In an ominous sign of an approaching "double dip" recession, and a bitter blow to hopes that the British economy might be about to stage a vigorous recovery, the CBI's latest survey of service-sector confidence suggests firms saw an unexpected fall in sales over the last three months.

As the service sector comprises around 70 per cent of the UK's GDP, any renewed weakness there sets back expectations of anything but the feeblest of recoveries. The CBI said that the fall in sales reported by its member firms pushed profitability lower and kept business levels well below normal.

Ian McCafferty, the CBI's chief economic adviser, said that the latest data was "disappointing, particularly as business and professional firms had hoped conditions would strengthen this quarter. This confirms the weakness reflected in third-quarter GDP data, and underlines the fragility of the economic recovery."

Businesses are reporting further downward pressure on prices and lower volumes, according to the CBI.

In the business and professional services sub-sector, which covers such areas as the law, health and accountancy, the volume and value of business had been expected to strengthen further up to November, after the previous quarter's modest growth. Instead both measures fell. This has put pressure on profitability: some 21 per cent of firms said profits increased, while 48 per cent reported a fall, giving a net balance of minus 27 per cent. In consumer services, there was a net balance of minus 13 per cent.

Tough trading conditions have been exacerbated by a shortage of lending by the banks, Mr McCafferty said. "It is worrying that so many firms cite the ability to raise funds as a constraint on future investment and business expansion," he said. "Consumers and businesses are continuing to cut back on spending on goods and services, and firms operating in the sector are responding by cutting prices to stay competitive."

Service-sector profits have now fallen for the sixth successive quarter.
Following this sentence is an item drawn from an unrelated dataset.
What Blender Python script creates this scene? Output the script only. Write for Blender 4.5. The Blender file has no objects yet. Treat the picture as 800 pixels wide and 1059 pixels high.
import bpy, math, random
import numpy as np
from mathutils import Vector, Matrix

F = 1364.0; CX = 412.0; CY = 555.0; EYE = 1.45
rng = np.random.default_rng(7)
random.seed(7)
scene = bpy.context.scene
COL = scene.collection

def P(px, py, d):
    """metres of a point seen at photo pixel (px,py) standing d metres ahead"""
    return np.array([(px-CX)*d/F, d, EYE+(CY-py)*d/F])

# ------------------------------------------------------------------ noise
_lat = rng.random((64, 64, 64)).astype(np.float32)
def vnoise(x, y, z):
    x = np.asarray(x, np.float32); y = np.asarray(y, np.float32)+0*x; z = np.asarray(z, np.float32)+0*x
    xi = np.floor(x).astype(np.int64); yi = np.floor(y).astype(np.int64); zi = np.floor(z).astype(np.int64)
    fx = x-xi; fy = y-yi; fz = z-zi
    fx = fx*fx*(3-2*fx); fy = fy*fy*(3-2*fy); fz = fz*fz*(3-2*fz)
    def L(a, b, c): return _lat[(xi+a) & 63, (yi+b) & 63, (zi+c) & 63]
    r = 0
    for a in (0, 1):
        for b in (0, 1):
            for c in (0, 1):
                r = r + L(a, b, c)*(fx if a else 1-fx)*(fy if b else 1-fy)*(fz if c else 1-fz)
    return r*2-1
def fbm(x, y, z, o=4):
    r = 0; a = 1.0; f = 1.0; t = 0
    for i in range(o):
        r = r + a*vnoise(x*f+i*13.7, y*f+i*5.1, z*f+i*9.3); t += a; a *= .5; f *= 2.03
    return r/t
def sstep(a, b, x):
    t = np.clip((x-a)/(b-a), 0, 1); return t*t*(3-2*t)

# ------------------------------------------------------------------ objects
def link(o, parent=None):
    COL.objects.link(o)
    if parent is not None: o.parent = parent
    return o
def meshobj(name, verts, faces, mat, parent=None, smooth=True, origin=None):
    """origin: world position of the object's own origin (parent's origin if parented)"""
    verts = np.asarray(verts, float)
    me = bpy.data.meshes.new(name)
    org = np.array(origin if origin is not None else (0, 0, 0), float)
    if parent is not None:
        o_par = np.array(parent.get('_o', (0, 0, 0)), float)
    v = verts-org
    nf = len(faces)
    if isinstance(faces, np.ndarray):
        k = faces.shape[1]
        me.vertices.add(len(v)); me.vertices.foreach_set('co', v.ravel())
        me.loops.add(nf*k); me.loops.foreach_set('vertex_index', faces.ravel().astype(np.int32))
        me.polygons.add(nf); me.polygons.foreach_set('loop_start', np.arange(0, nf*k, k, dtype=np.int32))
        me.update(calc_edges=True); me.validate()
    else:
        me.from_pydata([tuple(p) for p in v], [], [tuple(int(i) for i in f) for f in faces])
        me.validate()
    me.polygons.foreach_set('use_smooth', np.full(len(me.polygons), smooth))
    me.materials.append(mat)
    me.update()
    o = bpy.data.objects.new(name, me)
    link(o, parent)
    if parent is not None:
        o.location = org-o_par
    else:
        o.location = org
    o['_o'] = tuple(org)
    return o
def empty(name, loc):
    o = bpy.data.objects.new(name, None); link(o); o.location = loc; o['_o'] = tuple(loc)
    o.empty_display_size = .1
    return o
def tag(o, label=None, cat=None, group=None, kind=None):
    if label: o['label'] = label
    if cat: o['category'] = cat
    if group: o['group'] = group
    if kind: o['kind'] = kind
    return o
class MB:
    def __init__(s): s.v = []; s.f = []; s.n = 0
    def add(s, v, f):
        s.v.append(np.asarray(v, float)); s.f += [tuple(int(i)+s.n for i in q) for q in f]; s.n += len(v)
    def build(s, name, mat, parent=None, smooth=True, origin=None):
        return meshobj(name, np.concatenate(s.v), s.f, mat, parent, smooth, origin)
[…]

In consumer services, such as hotels, bars and restaurants, business volumes declined more sharply than last quarter and by more than expected, while business values dipped slightly. However, looking ahead to the next three months, firms in consumer services are more optimistic than those in business and professional services.

They expect to increase sales, profits and employment in the next quarter, and for the first time since May 2007 they expect to expand their business in the coming year. As a result, optimism about the business situation among consumer services companies has risen at the fastest rate, a balance of plus 16 per cent, since February 2007.

In manufacturing, there are suggestions from the Engineering Employers Federation (EEF) that access to credit may be easing. It says that the combined efforts of the Bank of England, through its £200bn plan to inject money directly into the economy, and pressure from the government, has helped to unblock bank lending.

Commenting, Lee Hopley, EEF Head of Economic Policy, said: "It now appears there is light at the end of the tunnel and conditions are now starting to improve." However: "The government and the Bank of England will need to move carefully. Even as we start to see clearer signs of an upturn, companies, especially small and medium enterprises, will remain vulnerable to higher costs or reductions in the availability of credit."

Meanwhile, house prices increased 0.2 per cent in November, according to the latest national survey by Hometrack. This is the fourth consecutive rise in house prices, although the pattern is uneven and the upward trend clearest in London and the South-east.